Auch wenn heute nur noch knapp 3000 Menschen in Torviscosa leben (in den Anfangsjahren waren es 20.000), die „Musterstadt“ verkam in den letzten hundert Jahren niemals zu einem Museum. Die „Perfektion“ der Anordnung der Zweckgebäude und Freizeiteinrichtungen ließ Torviscosa immer reizvoll bleiben. Die Reihenhäuser für die Familien waren seinerzeit allen anderen vergleichbaren Einrichtungen Italiens weit voraus. Die einfachen Abläufe und die Kürze der Wege – alles Alltägliche konnte zu Fuß erreicht werden – von der Fabrik nach Hause, von zu Hause zu den Freizeiteinrichtungen und Geschäften, alles wurde den Menschen leicht gemacht, nichts dem Zufall überlassen. Sich dem „hinzugeben“, fällt leicht, eine Reise in die Vergangenheit inbegriffen.

Es muss hier einst wie das Paradies gewirkt haben

Über die eingangs erwähnte Viale Villa – deren künstlerisches „Beiwerk“ nicht übersehen werden kann und, im Positiven und Negativen, den damaligen Zeitgeist anschaulich macht – kommt man zum arenaartigen Sportzentrum. Von dort, über die Via Italo Svevo (trotz seiner deutschen Herkunft gilt Svevo als führender italienischer Romanautor) und die Via Vittorini gelang man ins eigentliche „Lebenszentrum“ der ehemaligen Retortenstadt.
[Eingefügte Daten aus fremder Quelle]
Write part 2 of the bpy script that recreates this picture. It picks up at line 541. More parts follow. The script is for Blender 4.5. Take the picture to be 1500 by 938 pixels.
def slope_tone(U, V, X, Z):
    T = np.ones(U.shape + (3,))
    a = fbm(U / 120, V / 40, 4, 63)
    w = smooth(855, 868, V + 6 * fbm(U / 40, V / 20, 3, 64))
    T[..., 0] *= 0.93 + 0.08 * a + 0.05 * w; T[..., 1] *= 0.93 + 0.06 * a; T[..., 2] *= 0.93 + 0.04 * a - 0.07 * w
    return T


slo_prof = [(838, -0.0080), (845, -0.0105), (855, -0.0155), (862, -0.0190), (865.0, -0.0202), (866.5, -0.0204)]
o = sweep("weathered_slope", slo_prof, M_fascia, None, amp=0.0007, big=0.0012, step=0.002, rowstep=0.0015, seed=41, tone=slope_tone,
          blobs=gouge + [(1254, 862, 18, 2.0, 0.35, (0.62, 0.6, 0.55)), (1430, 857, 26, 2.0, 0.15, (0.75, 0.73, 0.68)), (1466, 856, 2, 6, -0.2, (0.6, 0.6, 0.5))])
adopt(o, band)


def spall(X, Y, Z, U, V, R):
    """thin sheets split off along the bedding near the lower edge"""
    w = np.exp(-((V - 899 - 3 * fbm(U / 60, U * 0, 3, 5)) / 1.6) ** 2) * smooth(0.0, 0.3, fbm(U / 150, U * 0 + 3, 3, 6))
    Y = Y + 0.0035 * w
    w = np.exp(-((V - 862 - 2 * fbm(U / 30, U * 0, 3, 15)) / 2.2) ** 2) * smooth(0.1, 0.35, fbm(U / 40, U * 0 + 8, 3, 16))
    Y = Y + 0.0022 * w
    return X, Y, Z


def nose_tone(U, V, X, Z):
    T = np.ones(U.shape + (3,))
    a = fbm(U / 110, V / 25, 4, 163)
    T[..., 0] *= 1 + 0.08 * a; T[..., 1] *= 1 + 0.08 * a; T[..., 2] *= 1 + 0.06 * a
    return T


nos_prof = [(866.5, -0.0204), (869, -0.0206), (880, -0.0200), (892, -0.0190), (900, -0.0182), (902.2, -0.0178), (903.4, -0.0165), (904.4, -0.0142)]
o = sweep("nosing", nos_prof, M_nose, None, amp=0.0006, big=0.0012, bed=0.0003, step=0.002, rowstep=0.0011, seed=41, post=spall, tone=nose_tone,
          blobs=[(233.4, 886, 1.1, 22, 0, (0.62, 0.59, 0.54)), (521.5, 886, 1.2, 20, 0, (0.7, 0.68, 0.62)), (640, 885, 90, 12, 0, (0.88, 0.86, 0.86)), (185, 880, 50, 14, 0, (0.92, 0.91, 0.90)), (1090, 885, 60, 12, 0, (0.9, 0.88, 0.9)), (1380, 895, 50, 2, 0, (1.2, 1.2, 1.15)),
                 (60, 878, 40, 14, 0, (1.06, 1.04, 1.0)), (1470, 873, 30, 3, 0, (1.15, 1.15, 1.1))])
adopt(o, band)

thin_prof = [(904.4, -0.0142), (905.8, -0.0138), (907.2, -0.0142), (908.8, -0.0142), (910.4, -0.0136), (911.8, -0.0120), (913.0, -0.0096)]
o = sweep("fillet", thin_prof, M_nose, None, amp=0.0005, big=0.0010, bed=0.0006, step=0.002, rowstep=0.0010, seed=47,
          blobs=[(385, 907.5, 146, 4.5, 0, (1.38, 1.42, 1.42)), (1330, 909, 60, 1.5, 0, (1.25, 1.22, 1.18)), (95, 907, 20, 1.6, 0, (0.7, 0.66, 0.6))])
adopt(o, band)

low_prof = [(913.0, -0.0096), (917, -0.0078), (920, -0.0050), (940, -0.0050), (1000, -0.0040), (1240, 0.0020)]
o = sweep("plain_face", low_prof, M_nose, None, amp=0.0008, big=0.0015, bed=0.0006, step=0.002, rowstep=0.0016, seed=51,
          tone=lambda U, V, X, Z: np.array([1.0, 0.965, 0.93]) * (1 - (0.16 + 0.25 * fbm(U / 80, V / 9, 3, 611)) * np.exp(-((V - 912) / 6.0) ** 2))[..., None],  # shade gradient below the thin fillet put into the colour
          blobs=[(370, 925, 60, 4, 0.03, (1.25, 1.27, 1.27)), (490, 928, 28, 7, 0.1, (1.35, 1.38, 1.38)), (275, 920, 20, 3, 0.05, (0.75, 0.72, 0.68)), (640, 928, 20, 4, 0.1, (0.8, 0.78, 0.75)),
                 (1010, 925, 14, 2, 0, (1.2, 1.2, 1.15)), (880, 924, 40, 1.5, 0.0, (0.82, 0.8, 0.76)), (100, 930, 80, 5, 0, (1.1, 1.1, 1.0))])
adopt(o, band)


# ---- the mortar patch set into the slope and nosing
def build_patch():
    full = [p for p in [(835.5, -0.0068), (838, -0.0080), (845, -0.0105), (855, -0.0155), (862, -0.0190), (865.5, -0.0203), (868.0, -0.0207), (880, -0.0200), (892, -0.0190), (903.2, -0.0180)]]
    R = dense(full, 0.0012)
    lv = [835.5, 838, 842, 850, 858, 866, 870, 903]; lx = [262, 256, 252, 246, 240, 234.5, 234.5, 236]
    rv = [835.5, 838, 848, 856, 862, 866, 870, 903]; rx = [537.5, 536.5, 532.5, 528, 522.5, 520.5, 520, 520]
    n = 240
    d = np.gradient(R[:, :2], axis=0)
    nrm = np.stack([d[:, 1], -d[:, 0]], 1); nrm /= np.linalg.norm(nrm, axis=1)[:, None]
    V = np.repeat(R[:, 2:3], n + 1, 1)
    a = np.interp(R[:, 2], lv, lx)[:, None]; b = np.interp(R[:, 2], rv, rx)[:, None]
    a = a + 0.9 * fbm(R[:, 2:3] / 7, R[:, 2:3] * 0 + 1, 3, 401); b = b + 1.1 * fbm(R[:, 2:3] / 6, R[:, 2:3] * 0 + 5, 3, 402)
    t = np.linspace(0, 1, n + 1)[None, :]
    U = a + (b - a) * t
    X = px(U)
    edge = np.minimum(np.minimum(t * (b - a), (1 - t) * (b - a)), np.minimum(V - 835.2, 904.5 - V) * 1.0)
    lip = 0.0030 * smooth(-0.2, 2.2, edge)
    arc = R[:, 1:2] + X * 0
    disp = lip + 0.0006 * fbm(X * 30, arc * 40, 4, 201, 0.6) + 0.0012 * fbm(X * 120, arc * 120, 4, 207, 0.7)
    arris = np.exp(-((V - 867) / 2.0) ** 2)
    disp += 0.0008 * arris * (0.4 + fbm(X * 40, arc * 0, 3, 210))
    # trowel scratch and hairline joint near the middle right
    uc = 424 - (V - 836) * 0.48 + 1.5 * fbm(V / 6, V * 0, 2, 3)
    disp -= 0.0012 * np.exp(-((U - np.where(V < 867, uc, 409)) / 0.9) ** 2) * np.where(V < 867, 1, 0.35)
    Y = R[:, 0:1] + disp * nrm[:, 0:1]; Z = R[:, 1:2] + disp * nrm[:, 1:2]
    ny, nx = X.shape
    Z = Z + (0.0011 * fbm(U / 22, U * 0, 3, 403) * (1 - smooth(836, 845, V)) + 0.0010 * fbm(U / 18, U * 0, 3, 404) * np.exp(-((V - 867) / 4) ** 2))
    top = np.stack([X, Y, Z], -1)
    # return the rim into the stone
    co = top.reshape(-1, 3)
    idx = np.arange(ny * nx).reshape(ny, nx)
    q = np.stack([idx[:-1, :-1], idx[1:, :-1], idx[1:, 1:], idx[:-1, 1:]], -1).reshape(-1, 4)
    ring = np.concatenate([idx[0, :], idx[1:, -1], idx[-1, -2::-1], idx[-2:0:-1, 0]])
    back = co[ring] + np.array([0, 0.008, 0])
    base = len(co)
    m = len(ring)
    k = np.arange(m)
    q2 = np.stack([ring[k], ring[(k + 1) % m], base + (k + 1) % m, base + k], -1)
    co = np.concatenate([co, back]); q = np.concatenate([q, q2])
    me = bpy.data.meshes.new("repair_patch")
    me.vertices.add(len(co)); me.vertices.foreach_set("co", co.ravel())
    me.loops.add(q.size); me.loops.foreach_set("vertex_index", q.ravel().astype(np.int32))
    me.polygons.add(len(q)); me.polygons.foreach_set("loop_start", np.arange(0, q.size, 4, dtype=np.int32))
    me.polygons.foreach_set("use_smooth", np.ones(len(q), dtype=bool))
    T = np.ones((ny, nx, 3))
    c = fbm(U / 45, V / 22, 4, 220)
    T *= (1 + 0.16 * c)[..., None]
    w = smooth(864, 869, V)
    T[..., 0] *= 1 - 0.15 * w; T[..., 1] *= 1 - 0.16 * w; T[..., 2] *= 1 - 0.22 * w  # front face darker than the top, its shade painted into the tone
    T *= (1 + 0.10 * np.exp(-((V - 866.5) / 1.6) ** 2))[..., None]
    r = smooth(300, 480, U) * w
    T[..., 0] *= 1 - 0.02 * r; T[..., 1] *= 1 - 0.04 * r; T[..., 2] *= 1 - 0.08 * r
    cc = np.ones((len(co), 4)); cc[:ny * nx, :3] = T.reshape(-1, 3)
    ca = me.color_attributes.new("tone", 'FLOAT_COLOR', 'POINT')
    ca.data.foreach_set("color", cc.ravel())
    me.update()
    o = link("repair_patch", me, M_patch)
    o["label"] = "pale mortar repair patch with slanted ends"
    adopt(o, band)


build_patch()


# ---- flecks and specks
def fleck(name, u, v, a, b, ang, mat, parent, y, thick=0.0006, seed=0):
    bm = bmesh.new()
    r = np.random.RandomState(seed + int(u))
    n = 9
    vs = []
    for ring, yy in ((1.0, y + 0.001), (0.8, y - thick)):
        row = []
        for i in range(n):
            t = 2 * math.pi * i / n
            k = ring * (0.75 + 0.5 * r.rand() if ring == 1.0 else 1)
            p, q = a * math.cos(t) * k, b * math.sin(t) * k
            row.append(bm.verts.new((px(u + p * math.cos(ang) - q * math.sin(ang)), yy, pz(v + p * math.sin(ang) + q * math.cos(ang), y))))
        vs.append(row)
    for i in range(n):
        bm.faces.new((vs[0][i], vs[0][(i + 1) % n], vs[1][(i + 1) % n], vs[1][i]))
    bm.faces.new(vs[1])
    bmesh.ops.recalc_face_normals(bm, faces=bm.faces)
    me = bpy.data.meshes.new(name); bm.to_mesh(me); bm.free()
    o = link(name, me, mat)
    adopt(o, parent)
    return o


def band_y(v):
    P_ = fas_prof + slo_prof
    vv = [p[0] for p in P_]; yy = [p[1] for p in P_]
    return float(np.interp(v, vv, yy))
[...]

Mit Rathaus, Kirche, Reihenhäusern und den ganzen infrastrukturellen Einrichtungen. Hier spielt sich, eingerahmt von Grünflächen und Parkanlagen, seit rund hundert Jahren „das Leben der Menschen“ ab. Immer noch beeindruckend, muss es für die ersten Bewohner in den Dreißigerjahren wie das Paradies gewirkt haben. Das in den Sümpfen zum Überleben notwendige Chinin gab es anfänglich in den Tabakläden sogar kostenlos. Und mit den Freizeiteinrichtungen erhielten die Arbeiter in der Cellulose-Fabrik „Brot und Spiele“ auf dem Silbertablett serviert. Wenn die Backsteingebäude der riesigen Fabrik erzählen könnten, wären es vor allem Geschichten des italienischen Konzerns SNIA.

Es sind auch und vor allem „Sittengeschichten“. Das Unternehmen, das vor knapp 100 Jahren die Stadt entstehen ließ und all die Jahrzehnte auch Eigentümer war, verlor aufgrund hoher Schulden und undurchsichtiger Finanztransaktionen im September 2008 den Standort Torviscosa. Wenn man nach dieser historischen Reise durch ein „lebendiges“ Museum wieder am Ausgangspunkt angelangt ist, wartet noch das Centro Informazione Documentazione auf die Besucher. Die gebotenen Informationen ergänzen die Bilder des Rundgangs auf anschauliche Weise. Willkommen in der Gegenwart.